- The Washington Times - Monday, January 17, 2005

Thousands of members of the military lined the presidential inauguration parade route yesterday morning from the Capitol to the White House in an elaborate dress rehearsal that included horses, marching units and stand-ins for the president and vice president.

The first few dress rehearsals, rallies and road closures began in the District, offering residents and visitors a glimpse of the kind of traffic delays they can expect in the next four days.

Officials with the Metropolitan Police Department have said 144 streets closures and no-parking zones will be implemented this week. Most of the restrictions and closures will take effect on Wednesday, but authorities could shut down some streets for rallies or protests.

Inauguration Day is Thursday.

“We’ve been working around the clock and putting on the final touches,” said Tracey Schmitt, spokeswoman for the Presidential Inauguration Committee.

“This inauguration will be a fitting tribute to the very ideals that make our country so great. People are traveling from all over the country to witness history, and we are ready for them,” she said.

Authorities closed parts of Constitution Avenue, Pennsylvania Avenue and 15th Street for the practice run. Police spokesman Junis Fletcher said the event went smoothly.

“Not much has really started yet, but there haven’t been any problems that I know of,” he said.

Security will be extremely tight this week throughout the District.

Coast Guard cutters will patrol the Potomac and Anacostia rivers, the Transportation Security Administration will use dogs to conduct sweeps of Metro cars and platforms, and Black Hawk helicopters will circle the skies above the District, according to the Department of Homeland Security.

Protesters also were getting ready yesterday. At least three groups planned rallies yesterday, with many more events scheduled through the rest of the week by pro- and anti-Bush groups.
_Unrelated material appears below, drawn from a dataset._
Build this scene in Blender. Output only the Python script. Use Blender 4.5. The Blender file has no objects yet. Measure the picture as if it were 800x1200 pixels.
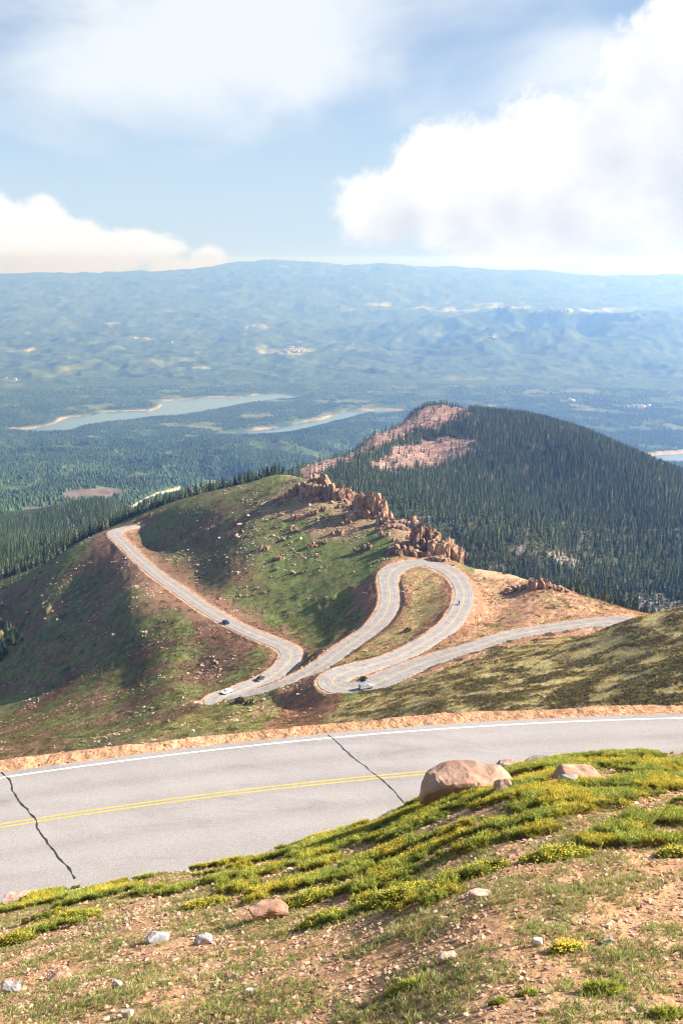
import bpy, bmesh, math, random
import numpy as np
from mathutils import Vector, Matrix

rng = np.random.default_rng(7)
random.seed(7)
SC = bpy.context.scene
COL = SC.collection

# ---------------------------------------------------------------- camera model (photo pixels 800 x 1200 -> world)
F = 1166.7
PITCH = math.radians(14.2)
SP, CP = math.sin(PITCH), math.cos(PITCH)

def kv(v):                       # drop per metre of forward distance for a photo row
    w = (np.asarray(v, float) - 600.0) / F
    return (SP + w * CP) / (CP - w * SP)

def tv(u, v):                    # sideways metres per metre of forward distance
    w = (np.asarray(v, float) - 600.0) / F
    return ((np.asarray(u, float) - 400.0) / F) / (CP - w * SP)

def pt(u, v, Y):
    return np.array([tv(u, v) * Y, Y, -kv(v) * Y])

def project(P):                  # world points -> photo pixels
    P = np.asarray(P, float)
    d = P[..., 1] * CP - P[..., 2] * SP
    up = P[..., 1] * SP + P[..., 2] * CP
    d = np.maximum(d, 1e-3)
    return 400 + F * P[..., 0] / d, 600 - F * up / d

# ---------------------------------------------------------------- noise
_perm = np.random.default_rng(11).permutation(256)
_perm = np.concatenate([_perm, _perm])
_ang = np.random.default_rng(12).uniform(0, 2 * np.pi, 256)
_gx, _gy = np.cos(_ang), np.sin(_ang)

def perlin(x, y, seed=0):
    x = np.asarray(x, float) + seed * 17.31; y = np.asarray(y, float) - seed * 9.77
    xf = np.floor(x); yf = np.floor(y)
    xi = xf.astype(np.int64) & 255; yi = yf.astype(np.int64) & 255
    fx = x - xf; fy = y - yf
    ux = fx * fx * fx * (fx * (fx * 6 - 15) + 10); uy = fy * fy * fy * (fy * (fy * 6 - 15) + 10)
    def g(ix, iy, dx, dy):
        h = _perm[_perm[ix & 255] + (iy & 255)]
        return _gx[h] * dx + _gy[h] * dy
    a = g(xi, yi, fx, fy); b = g(xi + 1, yi, fx - 1, fy)
    c = g(xi, yi + 1, fx, fy - 1); d = g(xi + 1, yi + 1, fx - 1, fy - 1)
    return ((a + (b - a) * ux) * (1 - uy) + (c + (d - c) * ux) * uy) * 1.5

def fbm(x, y, wl, octs=4, seed=0, gain=0.5):
    s = 0; a = 1.0; n = 0
    for o in range(octs):
        s = s + a * perlin(x / wl, y / wl, seed + o * 3); n += a
        wl /= 2.03; a *= gain
    return s / n

def sst(a, b, x):
    t = np.clip((x - a) / (b - a), 0, 1)
    return t * t * (3 - 2 * t)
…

Early rallies yesterday included a walk by members of the Christian Defense Coalition and other local ministry groups along the parade route. The groups prayed for the safety of the inauguration.

“We pray for safety regardless of political views,” said the Rev. Pat Mahoney, director of the coalition. “Certainly, everybody would be for safety.”

At Dupont Circle, plans called for Paint the Town Blue II, in which participants handed out fliers and canvassed neighborhoods and stores in what organizers called a celebration of progressive values.

And a group called the Society for Truth and Justice planned to hold a rally in front of the White House yesterday afternoon calling on President Bush to appoint only pro-life judges to the Supreme Court.

Many tourists visited the site to see the final touches being made. Most said yesterday that they haven’t had any trouble getting around the District yet, but they were sure things would be different later in the week.

“We wanted to come down and see everything while we could,” said Olen Richardson of Pensacola, Fla., who took pictures of the White House with his family yesterday.

Marcel Hull of Copperas Cove, Texas, said he didn’t mind the extra security.

“We’re in a different time,” he said. “We’re at war. I’m sorry if people are inconvenienced.”

But Tobias Wehrlie of Switzerland said he thought the inauguration should be less extravagant.

“It would be one thing if somebody new was coming in,” he said, referring to Mr. Bush’s re-election. “But all of these millions of dollars being spent for another four years — you’d never see that in Europe.”